Repeat exactly the lines from the start of the entries below through the line containing "COL = S.collection". Omit the rest.
* begin EXCERPTED DATA *
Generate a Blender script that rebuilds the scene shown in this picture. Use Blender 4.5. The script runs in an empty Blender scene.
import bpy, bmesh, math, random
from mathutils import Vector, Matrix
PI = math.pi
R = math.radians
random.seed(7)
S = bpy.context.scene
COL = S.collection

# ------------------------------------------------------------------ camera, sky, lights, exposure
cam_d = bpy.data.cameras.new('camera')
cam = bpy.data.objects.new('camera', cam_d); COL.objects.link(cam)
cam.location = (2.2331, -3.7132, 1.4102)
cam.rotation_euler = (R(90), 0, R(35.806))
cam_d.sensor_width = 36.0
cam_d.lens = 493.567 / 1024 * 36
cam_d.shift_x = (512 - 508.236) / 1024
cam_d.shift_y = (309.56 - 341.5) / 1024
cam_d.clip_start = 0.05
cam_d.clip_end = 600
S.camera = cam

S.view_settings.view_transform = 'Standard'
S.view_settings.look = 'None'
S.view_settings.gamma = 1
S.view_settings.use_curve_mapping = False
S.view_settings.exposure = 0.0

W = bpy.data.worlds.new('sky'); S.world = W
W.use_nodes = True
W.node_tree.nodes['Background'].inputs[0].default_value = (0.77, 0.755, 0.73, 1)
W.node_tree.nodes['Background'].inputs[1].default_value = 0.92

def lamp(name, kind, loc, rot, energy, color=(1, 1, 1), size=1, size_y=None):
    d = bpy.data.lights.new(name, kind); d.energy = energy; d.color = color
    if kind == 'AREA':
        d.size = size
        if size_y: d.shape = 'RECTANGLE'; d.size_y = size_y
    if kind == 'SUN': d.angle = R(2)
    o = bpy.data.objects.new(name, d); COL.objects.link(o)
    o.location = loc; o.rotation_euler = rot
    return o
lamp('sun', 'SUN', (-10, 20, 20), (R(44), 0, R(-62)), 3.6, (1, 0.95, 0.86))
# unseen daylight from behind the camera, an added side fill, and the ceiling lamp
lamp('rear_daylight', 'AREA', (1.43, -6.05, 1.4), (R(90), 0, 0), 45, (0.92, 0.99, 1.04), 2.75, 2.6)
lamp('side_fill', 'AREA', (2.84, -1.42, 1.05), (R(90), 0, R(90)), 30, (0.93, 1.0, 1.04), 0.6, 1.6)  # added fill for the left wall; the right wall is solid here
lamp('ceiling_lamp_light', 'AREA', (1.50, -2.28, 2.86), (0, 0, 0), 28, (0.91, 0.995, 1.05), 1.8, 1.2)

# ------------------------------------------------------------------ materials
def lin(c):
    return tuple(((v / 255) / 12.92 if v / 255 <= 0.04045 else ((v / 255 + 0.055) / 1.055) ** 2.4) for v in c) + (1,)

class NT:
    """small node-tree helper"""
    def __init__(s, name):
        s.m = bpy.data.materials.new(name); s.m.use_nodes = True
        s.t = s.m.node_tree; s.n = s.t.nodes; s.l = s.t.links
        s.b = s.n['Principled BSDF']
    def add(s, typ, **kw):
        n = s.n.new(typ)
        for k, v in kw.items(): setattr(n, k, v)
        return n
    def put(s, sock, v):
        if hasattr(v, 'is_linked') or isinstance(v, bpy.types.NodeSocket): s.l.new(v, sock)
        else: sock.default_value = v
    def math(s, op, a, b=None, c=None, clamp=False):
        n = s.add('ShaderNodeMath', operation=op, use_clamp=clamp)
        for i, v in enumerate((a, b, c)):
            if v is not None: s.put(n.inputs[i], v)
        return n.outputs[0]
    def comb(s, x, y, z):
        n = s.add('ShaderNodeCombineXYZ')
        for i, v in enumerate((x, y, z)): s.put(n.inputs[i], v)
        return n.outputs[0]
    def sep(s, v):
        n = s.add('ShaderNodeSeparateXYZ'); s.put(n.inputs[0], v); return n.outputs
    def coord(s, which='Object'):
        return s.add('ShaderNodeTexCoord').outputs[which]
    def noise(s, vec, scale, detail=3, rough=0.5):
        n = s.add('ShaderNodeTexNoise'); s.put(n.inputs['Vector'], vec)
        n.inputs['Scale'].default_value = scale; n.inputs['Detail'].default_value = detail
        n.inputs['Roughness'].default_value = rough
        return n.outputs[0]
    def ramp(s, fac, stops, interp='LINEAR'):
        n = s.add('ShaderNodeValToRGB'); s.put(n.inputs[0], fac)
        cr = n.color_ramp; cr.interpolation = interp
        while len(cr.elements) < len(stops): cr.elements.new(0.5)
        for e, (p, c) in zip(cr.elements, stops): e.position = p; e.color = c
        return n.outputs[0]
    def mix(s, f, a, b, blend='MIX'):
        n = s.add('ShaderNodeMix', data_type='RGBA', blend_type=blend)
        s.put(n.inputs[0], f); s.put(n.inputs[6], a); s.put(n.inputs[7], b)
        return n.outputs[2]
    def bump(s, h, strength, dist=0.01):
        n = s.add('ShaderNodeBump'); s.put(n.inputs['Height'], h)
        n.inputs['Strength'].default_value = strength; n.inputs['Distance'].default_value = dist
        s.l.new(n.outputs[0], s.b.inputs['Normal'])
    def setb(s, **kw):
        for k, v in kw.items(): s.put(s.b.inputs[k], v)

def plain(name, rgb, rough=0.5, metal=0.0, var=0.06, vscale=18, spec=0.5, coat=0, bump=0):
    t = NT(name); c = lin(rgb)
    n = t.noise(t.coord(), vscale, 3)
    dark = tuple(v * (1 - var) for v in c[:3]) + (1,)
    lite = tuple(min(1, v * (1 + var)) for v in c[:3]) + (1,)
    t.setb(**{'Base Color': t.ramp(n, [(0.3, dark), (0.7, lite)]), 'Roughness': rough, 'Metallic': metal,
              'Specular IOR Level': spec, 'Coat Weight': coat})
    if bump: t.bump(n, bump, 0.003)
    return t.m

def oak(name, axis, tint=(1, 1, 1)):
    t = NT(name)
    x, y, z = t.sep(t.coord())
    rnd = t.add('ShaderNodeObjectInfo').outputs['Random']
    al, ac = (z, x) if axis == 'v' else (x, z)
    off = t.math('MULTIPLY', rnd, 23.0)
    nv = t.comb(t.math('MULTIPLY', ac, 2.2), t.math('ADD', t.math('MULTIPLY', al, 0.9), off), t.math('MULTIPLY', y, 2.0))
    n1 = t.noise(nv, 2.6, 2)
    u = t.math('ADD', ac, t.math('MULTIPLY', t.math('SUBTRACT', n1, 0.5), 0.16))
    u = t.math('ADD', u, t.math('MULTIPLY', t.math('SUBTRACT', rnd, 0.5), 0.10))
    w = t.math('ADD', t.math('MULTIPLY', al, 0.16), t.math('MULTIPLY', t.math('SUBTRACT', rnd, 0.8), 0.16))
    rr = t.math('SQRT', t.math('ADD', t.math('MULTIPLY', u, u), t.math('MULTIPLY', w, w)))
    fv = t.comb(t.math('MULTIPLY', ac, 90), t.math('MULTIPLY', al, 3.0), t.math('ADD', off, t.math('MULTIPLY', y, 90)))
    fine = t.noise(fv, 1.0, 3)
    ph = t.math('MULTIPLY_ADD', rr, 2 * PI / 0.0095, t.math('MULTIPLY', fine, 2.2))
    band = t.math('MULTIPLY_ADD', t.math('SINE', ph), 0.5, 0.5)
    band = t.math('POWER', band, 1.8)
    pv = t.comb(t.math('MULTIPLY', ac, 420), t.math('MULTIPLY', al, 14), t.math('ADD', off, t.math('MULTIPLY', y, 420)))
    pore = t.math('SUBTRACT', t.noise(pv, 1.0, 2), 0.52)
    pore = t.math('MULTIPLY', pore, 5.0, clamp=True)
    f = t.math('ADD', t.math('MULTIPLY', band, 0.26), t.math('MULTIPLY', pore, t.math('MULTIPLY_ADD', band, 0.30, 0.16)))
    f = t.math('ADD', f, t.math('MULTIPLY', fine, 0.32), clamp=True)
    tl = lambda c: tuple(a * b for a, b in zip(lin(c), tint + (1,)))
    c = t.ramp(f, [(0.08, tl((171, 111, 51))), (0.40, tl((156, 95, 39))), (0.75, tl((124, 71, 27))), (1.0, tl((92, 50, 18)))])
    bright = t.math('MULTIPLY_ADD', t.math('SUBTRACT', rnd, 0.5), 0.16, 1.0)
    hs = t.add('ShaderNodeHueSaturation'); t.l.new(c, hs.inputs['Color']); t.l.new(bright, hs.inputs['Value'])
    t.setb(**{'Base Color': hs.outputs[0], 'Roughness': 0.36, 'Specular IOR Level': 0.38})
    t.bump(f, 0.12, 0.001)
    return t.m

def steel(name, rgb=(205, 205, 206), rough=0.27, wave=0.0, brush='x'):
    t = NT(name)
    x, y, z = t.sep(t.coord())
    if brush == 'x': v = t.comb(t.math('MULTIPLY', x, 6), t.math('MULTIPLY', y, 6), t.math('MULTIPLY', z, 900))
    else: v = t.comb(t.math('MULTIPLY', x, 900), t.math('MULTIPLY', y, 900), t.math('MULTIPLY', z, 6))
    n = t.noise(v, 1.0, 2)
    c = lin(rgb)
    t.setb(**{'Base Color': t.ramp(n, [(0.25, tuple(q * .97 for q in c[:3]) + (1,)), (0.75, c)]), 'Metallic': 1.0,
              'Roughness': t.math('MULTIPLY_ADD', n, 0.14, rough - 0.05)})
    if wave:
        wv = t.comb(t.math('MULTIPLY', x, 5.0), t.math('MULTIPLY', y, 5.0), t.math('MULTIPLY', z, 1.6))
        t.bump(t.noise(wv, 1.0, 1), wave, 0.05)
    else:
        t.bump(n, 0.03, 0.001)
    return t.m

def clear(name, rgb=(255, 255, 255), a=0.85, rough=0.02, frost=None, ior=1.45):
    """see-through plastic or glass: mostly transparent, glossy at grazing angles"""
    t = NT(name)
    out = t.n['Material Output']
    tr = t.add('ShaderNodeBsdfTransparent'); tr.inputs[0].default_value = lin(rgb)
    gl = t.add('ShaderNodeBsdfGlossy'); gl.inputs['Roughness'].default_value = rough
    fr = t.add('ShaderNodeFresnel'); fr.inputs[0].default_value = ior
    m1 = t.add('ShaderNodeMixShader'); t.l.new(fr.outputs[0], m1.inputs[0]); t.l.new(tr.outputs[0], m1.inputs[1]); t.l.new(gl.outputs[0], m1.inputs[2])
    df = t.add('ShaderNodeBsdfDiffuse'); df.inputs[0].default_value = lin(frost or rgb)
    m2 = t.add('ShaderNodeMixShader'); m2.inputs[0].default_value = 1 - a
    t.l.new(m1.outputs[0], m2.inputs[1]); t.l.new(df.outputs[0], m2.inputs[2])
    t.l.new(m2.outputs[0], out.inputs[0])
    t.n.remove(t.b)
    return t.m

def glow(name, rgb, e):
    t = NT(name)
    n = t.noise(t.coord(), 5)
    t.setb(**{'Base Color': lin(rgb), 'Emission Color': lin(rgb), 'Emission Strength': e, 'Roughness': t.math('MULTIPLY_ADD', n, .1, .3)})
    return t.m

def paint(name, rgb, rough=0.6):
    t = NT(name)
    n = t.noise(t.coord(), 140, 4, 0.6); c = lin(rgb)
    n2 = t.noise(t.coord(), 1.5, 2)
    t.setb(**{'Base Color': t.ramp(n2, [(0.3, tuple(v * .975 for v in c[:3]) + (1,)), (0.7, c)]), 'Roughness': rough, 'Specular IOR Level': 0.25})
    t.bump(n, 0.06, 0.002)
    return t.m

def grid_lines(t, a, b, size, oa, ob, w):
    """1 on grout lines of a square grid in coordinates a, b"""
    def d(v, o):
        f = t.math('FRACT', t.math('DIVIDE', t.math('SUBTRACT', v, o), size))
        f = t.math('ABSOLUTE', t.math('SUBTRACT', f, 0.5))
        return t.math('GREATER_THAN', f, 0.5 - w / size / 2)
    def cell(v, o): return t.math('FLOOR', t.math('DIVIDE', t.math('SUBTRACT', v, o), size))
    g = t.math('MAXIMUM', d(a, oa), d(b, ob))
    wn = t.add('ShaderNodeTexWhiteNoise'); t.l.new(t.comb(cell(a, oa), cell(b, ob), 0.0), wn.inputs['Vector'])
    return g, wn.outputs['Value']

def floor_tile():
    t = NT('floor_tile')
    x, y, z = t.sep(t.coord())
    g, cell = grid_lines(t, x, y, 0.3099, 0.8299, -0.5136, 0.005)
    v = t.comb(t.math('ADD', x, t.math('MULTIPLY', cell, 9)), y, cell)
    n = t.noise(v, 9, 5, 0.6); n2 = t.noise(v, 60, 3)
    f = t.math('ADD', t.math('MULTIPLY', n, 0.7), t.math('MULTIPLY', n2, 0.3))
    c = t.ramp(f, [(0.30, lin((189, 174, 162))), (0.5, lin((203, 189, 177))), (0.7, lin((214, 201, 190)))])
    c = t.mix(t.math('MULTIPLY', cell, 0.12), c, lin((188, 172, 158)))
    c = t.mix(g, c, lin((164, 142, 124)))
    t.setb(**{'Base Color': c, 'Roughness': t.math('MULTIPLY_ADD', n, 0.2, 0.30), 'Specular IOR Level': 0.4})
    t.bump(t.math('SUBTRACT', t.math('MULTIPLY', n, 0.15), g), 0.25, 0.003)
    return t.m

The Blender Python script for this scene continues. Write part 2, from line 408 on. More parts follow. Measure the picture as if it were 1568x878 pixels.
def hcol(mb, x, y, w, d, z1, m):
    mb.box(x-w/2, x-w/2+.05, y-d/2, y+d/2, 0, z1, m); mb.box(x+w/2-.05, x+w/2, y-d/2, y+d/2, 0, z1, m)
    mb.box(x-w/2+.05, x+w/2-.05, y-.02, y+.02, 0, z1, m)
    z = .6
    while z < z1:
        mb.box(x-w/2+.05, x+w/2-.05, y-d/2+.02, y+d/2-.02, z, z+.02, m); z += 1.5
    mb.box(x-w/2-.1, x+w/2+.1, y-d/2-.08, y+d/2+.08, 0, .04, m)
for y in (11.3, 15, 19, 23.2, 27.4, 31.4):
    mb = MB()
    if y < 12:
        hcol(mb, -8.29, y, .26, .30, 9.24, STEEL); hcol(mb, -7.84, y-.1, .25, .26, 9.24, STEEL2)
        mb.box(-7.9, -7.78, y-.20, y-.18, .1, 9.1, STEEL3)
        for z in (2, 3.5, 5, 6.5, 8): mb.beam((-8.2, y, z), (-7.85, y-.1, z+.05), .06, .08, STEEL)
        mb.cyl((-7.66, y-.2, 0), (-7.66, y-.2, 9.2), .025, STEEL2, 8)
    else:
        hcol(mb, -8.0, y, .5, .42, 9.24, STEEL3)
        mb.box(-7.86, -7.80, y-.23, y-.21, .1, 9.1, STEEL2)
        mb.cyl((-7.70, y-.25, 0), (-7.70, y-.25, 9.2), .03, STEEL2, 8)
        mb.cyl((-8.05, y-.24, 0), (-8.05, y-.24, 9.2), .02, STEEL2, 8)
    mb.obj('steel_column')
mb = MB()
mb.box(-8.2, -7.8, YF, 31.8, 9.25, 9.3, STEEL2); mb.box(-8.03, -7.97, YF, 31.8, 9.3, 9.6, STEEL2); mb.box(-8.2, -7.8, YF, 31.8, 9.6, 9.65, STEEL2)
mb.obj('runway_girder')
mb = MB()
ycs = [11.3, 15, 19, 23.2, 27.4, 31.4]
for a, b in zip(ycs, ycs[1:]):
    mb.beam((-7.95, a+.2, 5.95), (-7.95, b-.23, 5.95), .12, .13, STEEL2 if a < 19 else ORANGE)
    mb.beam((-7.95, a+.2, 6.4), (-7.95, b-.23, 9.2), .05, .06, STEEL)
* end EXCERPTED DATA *
ANSWER TO THE TASK =>
Generate a Blender script that rebuilds the scene shown in this picture. Use Blender 4.5. The script runs in an empty Blender scene.
import bpy, bmesh, math, random
from mathutils import Vector, Matrix
PI = math.pi
R = math.radians
random.seed(7)
S = bpy.context.scene
COL = S.collection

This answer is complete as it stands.